Our methodology belongs to the realistic evaluation paradigm conceptualized by Pawson and Tilley and focuses on the interaction between an intervention mechanism and its context in order to understand what works, for whom, in what circumstances and how ? Based on case studies in various contexts in Niger, Guinea, Morocco and Zimbabwe, we build a middle range theory, that explains organizational behavior towards quality management.

Results

Based on Mintzberg's models, we show the role of health care organizational configuration in resisting to quality management principles. We then explore the tension between the bureaucratic organization's command and control approach and the quality assurance approach promoting initiative and change through team work. Local initiative had to develop coping strategies to overcome bureaucratic constraints. Failing to do so, ambitions had to be reduced unless there was support from an external, yet legitimate institution. Public health systems of these countries, structured as command and control hierarchical organizations, allowed innovation, creativity, local initiative and non hierarchical relationships as long as they developed within the boundaries of a project. However, these key characteristics of a quality culture did not permeate routine management. The quality culture shift expected from quality projects does not seem to have happened at organizational level.

Discussion

We first discuss the potential and limitation of realistic evaluation which appear particularly relevant for complex health systems research.

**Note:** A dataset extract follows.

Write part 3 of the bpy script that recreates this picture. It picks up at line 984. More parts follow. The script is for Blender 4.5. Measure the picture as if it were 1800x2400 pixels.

We then discuss consequences of our results on the future of quality assurance in health systems. Since quality projects fail to transform a bureaucratic organizational culture, which in turn undermines their sustainability, alternative strategies must be sought to promote quality culture and relevant organizational change. Decentralization and new public management show their limitations. We suggest a balance between three ideal-types described by Freidson: The bureaucratic ideal-type, challenged by local coping strategies, the market ideal-type, which is fashionable today and promote initiative, and the professional ideal-type, emerging and promising, yet still embryonic in Africa.